Decide on the wall’s height, which determines the load it can bear. A wall of 3 to 4 feet is strong enough for most moderate slopes and won’t need additional support. For a steep slope, you can create a series of terraces using several short walls. If you prefer a single tall wall, consult with a landscaper on the best way to construct it.

Build in Stages

When you’re ready to build, start by creating a stable base using a layer of compacted sand or gravel that’s at least 6 inches deep. This should be set below ground level, and the taller the wall, the deeper the base should be.

Then lay your first course of building material, whether blocks, stones or timber. Check that it’s level before laying the next course. This helps keep the wall stable.

After you’ve laid several courses of blocks or other material, start adding backfill. Backfill is the material behind the wall. For good drainage, add at least 12 inches of granular material such as gravel or pebbles between the wall and the soil. Compact the backfill to minimize settling. Add backfill as you build the wall, rather than after the wall is completed.

Depending on your soil type and climate, you may also need a perforated pipe installed within the backfill along the bottom of the wall to improve drainage. Weep holes are another option. If the wall will need extra protection from moisture, consider installing a waterproof membrane on the back of the wall.

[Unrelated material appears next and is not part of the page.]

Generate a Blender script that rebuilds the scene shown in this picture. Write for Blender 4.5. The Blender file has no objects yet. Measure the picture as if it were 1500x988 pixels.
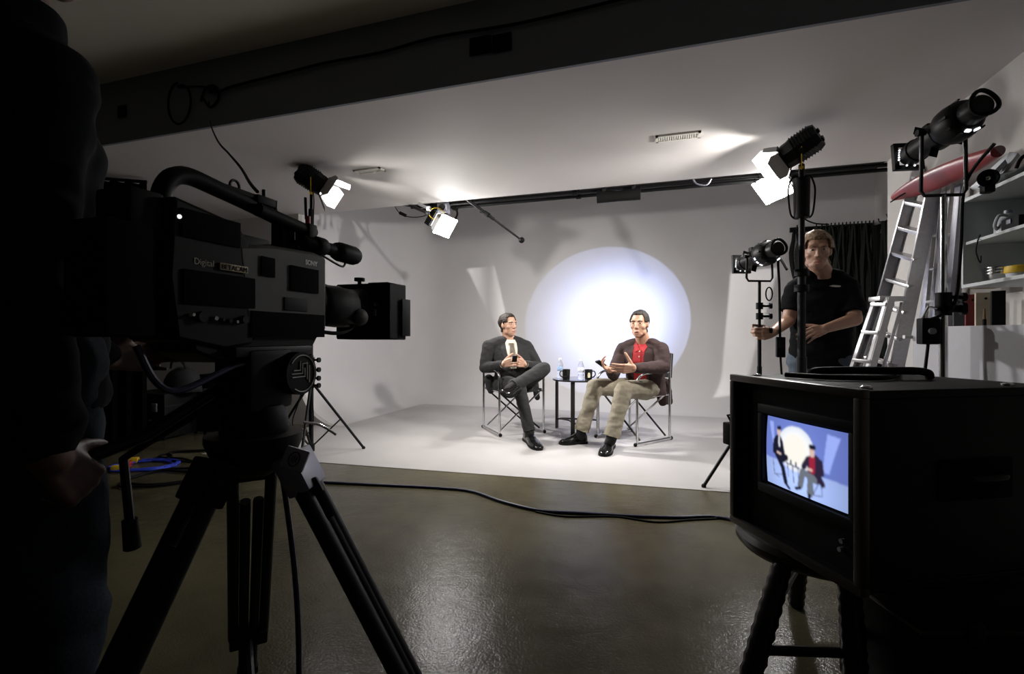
import bpy, bmesh, math, random
from mathutils import Vector, Matrix, Quaternion
from mathutils.bvhtree import BVHTree
random.seed(7)
S = bpy.context.scene
COL = S.collection
V = Vector
TH = math.radians(17.7)
CT, ST = math.cos(TH), math.sin(TH)
FPX, CAMZ, CY = 719.0, 1.0, 494.0

def cw(xc, zc, z):
    """metres right of / in front of the camera -> room coordinates"""
    return V((CT*xc - ST*zc, ST*xc + CT*zc, z))
def P(px, py, zc):
    return cw((px-750.0)/FPX*zc, zc, CAMZ - (py-CY)/FPX*zc)
def FL(px, py, z=0.0):
    return P(px, py, FPX*(CAMZ-z)/(py-CY))

# ---------------------------------------------------------------- camera
cd = bpy.data.cameras.new('camera'); co = bpy.data.objects.new('camera', cd); COL.objects.link(co)
cd.sensor_width = 36.0; cd.lens = 36.0*FPX/1500.0; cd.clip_start = 0.03; cd.clip_end = 60
co.location = (0, 0, CAMZ); co.rotation_euler = (math.pi/2, 0, TH)
S.camera = co
# ---------------------------------------------------------------- view and world
S.view_settings.view_transform = 'Standard'; S.view_settings.look = 'None'
S.view_settings.gamma = 1.0; S.view_settings.exposure = -0.32
S.view_settings.use_curve_mapping = False
w = bpy.data.worlds.new('world'); S.world = w; w.use_nodes = True
w.node_tree.nodes['Background'].inputs[0].default_value = (0.5, 0.55, 0.6, 1)
w.node_tree.nodes['Background'].inputs[1].default_value = 0.0
S.cycles.max_bounces = 8; S.cycles.diffuse_bounces = 5
S.cycles.use_denoising = True

# ---------------------------------------------------------------- lights (fixtures are built further down)
def spot(name, loc, target, watt, size_deg, blend, radius, color=(1, 1, 1)):
    d = bpy.data.lights.new(name, 'SPOT'); o = bpy.data.objects.new(name, d); COL.objects.link(o)
    d.energy = watt; d.spot_size = math.radians(size_deg); d.spot_blend = blend
    d.shadow_soft_size = radius; d.color = color
    o.location = loc
    o.rotation_euler = (V(target)-V(loc)).to_track_quat('-Z', 'Y').to_euler()
    return o

WARM = (1.0, 0.965, 0.925)
COOL = (0.46, 0.56, 1.0)
# fresnels on stands
FL_POS = P(474, 274, 4.1);   FL_AIM = V((-0.75, 5.0, 0.80))
FR_POS = P(1150, 231, 3.3);  FR_AIM = V((-1.75, 5.1, 0.85))
LIGHTS = {}
for nm, p, a, wt in (('key_lamp_light', FL_POS, FL_AIM, 215.0), ('fill_lamp_light', FR_POS, FR_AIM, 258.0)):
    dv = (a-p).normalized()
    LIGHTS[nm] = spot(nm, p+dv*0.035, a, wt, 128 if nm[0] == 'k' else 95, 0.9, 0.045, WARM)
    LIGHTS[nm+'_spill'] = spot(nm.replace('light', 'spill'), p+dv*0.03, a, wt*0.24, 168, 0.7, 0.045, WARM)
# ellipsoidal spotlight on the small stand: the big disc of light on the backdrop
EL_POS = P(1105, 379, 3.4)
DISC_C = V((-0.735, 7.1, 1.235))
DISC_R = 1.14
dd = (DISC_C-EL_POS)
LIGHTS['disc'] = spot('ellipsoidal_spot_light', EL_POS+dd.normalized()*0.34, DISC_C, 335.0,
                      2*math.degrees(math.atan(DISC_R*0.955/(dd.length-0.34))), 0.06, 0.004, COOL)
def disc_falloff(light, rad):
    d = light.data; d.use_nodes = True; nt = d.node_tree; N = nt.nodes; L = nt.links; N.clear()
    out = N.new('ShaderNodeOutputLight'); em = N.new('ShaderNodeEmission'); L.new(em.outputs[0], out.inputs[0])
    tc = N.new('ShaderNodeTexCoord'); sp = N.new('ShaderNodeSeparateXYZ'); L.new(tc.outputs['Normal'], sp.inputs[0])
    def m(op, a, b):
        n = N.new('ShaderNodeMath'); n.operation = op
        for i, x in enumerate((a, b)):
            if isinstance(x, (int, float)): n.inputs[i].default_value = x
            else: L.new(x, n.inputs[i])
        return n.outputs[0]
    r2 = m('DIVIDE', m('ADD', m('MULTIPLY', sp.outputs['X'], sp.outputs['X']), m('MULTIPLY', sp.outputs['Y'], sp.outputs['Y'])), m('MULTIPLY', sp.outputs['Z'], sp.outputs['Z']))
    r = m('DIVIDE', m('SQRT', r2, 0), rad)
    mr = N.new('ShaderNodeMapRange'); L.new(r, mr.inputs[0]); mr.interpolation_type = 'SMOOTHSTEP'
    mr.inputs[1].default_value = 0.2; mr.inputs[2].default_value = 1.0; mr.inputs[3].default_value = 4.4; mr.inputs[4].default_value = 0.75
    ed = N.new('ShaderNodeMapRange'); L.new(r, ed.inputs[0]); ed.inputs[1].default_value = 0.975; ed.inputs[2].default_value = 1.0
    ed.inputs[3].default_value = 1.0; ed.inputs[4].default_value = 0.0
    L.new(m('MULTIPLY', mr.outputs[0], ed.outputs[0]), em.inputs['Strength'])
_dr = DISC_R*0.955/(dd.length-0.34)
LIGHTS['disc'].data.spot_size = 2*math.atan(_dr*1.1)
disc_falloff(LIGHTS['disc'], _dr)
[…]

Estimating Your Retaining Wall Costs

Looking over Landscape Drawing
© highwaystarz / Fotolia

The cost to build a retaining wall depends on the materials you choose, the complexity of the project, and whether you plan to do it yourself or hire a landscaper.

The cost of the typical retaining wall on a residential property averages a little over $5,000. That said, in most parts of the country, you can have a simple, short wall with a low-cost material such as timbers or plain concrete blocks built for just over $1000. It could be even less if you do all the work yourself.

Your costs will increase if the site is difficult to access, the wall is tall enough to require anchors or other supports or if specific tools or materials are needed. In these situations, hiring a landscaper is the best option for getting a durable wall built in a reasonable time frame.

Certain building site conditions and other factors can raise the cost of your project. For example, very steep inclines must be carefully graded to prevent water from ponding at the top of the wall and causing damage.

Clay, silt, and other soils that retain water will place unusually high pressure on the wall. A retaining wall for this soil type might require fabric facing or other material that evenly distributes the soil’s weight. If you decide to use large boulders in your wall, your landscaper might need additional manpower to move them.

A tall, complex wall made from granite or another luxury material can cost you $12,000 or more. For a wall like this, you’ll almost always need guidance from a landscaper.

Building a retaining wall of 4 feet or less is a fairly simple job as long as you plan ahead. With low-cost material such as fieldstones or timbers, it’s also a budget-friendly way to improve your home’s landscaping. If you’re considering a taller wall or one with complex features, consult with a landscaper to determine the design that will best meet your needs.